TO BE DONE:
Reproduce each line exactly.

══ DATASET SECTION ══

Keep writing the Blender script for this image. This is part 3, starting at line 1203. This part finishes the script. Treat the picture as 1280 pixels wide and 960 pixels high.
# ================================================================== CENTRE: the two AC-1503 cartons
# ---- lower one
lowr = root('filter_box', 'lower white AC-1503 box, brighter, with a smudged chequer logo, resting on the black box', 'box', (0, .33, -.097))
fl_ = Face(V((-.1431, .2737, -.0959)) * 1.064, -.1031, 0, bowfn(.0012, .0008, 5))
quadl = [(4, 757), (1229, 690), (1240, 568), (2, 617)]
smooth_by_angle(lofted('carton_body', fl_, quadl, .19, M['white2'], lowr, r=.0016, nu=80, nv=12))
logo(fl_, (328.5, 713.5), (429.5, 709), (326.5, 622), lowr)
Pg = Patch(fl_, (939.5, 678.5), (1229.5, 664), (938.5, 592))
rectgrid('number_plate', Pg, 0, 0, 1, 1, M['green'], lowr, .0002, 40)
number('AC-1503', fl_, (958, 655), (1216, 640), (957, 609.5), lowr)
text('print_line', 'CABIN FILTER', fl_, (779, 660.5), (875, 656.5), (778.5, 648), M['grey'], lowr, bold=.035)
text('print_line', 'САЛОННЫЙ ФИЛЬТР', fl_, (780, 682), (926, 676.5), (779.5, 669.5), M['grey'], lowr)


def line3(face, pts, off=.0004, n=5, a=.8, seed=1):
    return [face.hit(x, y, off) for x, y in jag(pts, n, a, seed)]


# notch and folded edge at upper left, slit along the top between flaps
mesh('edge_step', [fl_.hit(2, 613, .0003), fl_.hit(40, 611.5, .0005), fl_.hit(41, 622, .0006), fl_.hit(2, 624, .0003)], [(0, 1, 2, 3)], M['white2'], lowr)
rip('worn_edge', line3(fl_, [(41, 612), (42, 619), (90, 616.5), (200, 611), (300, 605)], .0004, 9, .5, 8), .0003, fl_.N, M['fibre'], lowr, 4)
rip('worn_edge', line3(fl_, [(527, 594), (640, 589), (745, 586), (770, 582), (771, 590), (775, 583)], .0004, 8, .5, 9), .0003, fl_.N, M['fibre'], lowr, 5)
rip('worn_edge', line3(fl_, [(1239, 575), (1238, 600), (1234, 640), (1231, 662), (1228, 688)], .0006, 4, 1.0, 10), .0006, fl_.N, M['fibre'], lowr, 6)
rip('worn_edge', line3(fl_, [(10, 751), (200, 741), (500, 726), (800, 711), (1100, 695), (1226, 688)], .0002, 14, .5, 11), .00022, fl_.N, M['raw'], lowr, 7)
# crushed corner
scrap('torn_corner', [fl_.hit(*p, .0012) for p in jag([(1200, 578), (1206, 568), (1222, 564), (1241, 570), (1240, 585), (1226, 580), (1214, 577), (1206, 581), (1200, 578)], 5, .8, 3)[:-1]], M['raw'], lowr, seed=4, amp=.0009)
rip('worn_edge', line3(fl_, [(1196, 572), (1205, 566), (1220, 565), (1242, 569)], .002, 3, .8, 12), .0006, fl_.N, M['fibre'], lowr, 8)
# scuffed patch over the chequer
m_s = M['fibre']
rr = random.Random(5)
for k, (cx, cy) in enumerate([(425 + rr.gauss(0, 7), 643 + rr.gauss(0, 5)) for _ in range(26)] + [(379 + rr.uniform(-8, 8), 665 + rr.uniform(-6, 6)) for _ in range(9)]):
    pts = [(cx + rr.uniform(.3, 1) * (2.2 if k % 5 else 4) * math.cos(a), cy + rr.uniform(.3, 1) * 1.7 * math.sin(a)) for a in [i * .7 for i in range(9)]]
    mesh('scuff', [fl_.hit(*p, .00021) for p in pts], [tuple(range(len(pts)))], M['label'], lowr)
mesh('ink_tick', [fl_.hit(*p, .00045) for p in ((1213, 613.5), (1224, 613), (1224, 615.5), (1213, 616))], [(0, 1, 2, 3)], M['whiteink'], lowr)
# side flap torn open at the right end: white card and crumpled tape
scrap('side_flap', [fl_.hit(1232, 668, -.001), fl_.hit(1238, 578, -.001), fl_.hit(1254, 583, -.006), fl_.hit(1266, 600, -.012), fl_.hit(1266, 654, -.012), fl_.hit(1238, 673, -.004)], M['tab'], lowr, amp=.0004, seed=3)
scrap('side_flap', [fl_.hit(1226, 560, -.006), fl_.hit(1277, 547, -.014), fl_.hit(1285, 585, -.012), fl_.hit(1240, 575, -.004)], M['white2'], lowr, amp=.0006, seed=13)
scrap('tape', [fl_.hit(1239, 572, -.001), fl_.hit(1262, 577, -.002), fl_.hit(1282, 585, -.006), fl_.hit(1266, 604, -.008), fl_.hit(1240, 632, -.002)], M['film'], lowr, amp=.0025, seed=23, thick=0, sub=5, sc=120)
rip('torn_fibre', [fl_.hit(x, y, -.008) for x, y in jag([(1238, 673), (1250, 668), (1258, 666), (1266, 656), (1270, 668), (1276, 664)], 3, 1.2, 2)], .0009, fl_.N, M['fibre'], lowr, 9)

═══

RESULT OF THIS EXERCISE:
Keep writing the Blender script for this image. This is part 3, starting at line 1203. This part finishes the script. Treat the picture as 1280 pixels wide and 960 pixels high.
# ================================================================== CENTRE: the two AC-1503 cartons
# ---- lower one
lowr = root('filter_box', 'lower white AC-1503 box, brighter, with a smudged chequer logo, resting on the black box', 'box', (0, .33, -.097))
fl_ = Face(V((-.1431, .2737, -.0959)) * 1.064, -.1031, 0, bowfn(.0012, .0008, 5))
quadl = [(4, 757), (1229, 690), (1240, 568), (2, 617)]
smooth_by_angle(lofted('carton_body', fl_, quadl, .19, M['white2'], lowr, r=.0016, nu=80, nv=12))
logo(fl_, (328.5, 713.5), (429.5, 709), (326.5, 622), lowr)
Pg = Patch(fl_, (939.5, 678.5), (1229.5, 664), (938.5, 592))
rectgrid('number_plate', Pg, 0, 0, 1, 1, M['green'], lowr, .0002, 40)
number('AC-1503', fl_, (958, 655), (1216, 640), (957, 609.5), lowr)
text('print_line', 'CABIN FILTER', fl_, (779, 660.5), (875, 656.5), (778.5, 648), M['grey'], lowr, bold=.035)
text('print_line', 'САЛОННЫЙ ФИЛЬТР', fl_, (780, 682), (926, 676.5), (779.5, 669.5), M['grey'], lowr)


def line3(face, pts, off=.0004, n=5, a=.8, seed=1):
    return [face.hit(x, y, off) for x, y in jag(pts, n, a, seed)]


# notch and folded edge at upper left, slit along the top between flaps
mesh('edge_step', [fl_.hit(2, 613, .0003), fl_.hit(40, 611.5, .0005), fl_.hit(41, 622, .0006), fl_.hit(2, 624, .0003)], [(0, 1, 2, 3)], M['white2'], lowr)
rip('worn_edge', line3(fl_, [(41, 612), (42, 619), (90, 616.5), (200, 611), (300, 605)], .0004, 9, .5, 8), .0003, fl_.N, M['fibre'], lowr, 4)
rip('worn_edge', line3(fl_, [(527, 594), (640, 589), (745, 586), (770, 582), (771, 590), (775, 583)], .0004, 8, .5, 9), .0003, fl_.N, M['fibre'], lowr, 5)
rip('worn_edge', line3(fl_, [(1239, 575), (1238, 600), (1234, 640), (1231, 662), (1228, 688)], .0006, 4, 1.0, 10), .0006, fl_.N, M['fibre'], lowr, 6)
rip('worn_edge', line3(fl_, [(10, 751), (200, 741), (500, 726), (800, 711), (1100, 695), (1226, 688)], .0002, 14, .5, 11), .00022, fl_.N, M['raw'], lowr, 7)
# crushed corner
scrap('torn_corner', [fl_.hit(*p, .0012) for p in jag([(1200, 578), (1206, 568), (1222, 564), (1241, 570), (1240, 585), (1226, 580), (1214, 577), (1206, 581), (1200, 578)], 5, .8, 3)[:-1]], M['raw'], lowr, seed=4, amp=.0009)
rip('worn_edge', line3(fl_, [(1196, 572), (1205, 566), (1220, 565), (1242, 569)], .002, 3, .8, 12), .0006, fl_.N, M['fibre'], lowr, 8)
# scuffed patch over the chequer
m_s = M['fibre']
rr = random.Random(5)
for k, (cx, cy) in enumerate([(425 + rr.gauss(0, 7), 643 + rr.gauss(0, 5)) for _ in range(26)] + [(379 + rr.uniform(-8, 8), 665 + rr.uniform(-6, 6)) for _ in range(9)]):
    pts = [(cx + rr.uniform(.3, 1) * (2.2 if k % 5 else 4) * math.cos(a), cy + rr.uniform(.3, 1) * 1.7 * math.sin(a)) for a in [i * .7 for i in range(9)]]
    mesh('scuff', [fl_.hit(*p, .00021) for p in pts], [tuple(range(len(pts)))], M['label'], lowr)
mesh('ink_tick', [fl_.hit(*p, .00045) for p in ((1213, 613.5), (1224, 613), (1224, 615.5), (1213, 616))], [(0, 1, 2, 3)], M['whiteink'], lowr)
# side flap torn open at the right end: white card and crumpled tape
scrap('side_flap', [fl_.hit(1232, 668, -.001), fl_.hit(1238, 578, -.001), fl_.hit(1254, 583, -.006), fl_.hit(1266, 600, -.012), fl_.hit(1266, 654, -.012), fl_.hit(1238, 673, -.004)], M['tab'], lowr, amp=.0004, seed=3)
scrap('side_flap', [fl_.hit(1226, 560, -.006), fl_.hit(1277, 547, -.014), fl_.hit(1285, 585, -.012), fl_.hit(1240, 575, -.004)], M['white2'], lowr, amp=.0006, seed=13)
scrap('tape', [fl_.hit(1239, 572, -.001), fl_.hit(1262, 577, -.002), fl_.hit(1282, 585, -.006), fl_.hit(1266, 604, -.008), fl_.hit(1240, 632, -.002)], M['film'], lowr, amp=.0025, seed=23, thick=0, sub=5, sc=120)
rip('torn_fibre', [fl_.hit(x, y, -.008) for x, y in jag([(1238, 673), (1250, 668), (1258, 666), (1266, 656), (1270, 668), (1276, 664)], 3, 1.2, 2)], .0009, fl_.N, M['fibre'], lowr, 9)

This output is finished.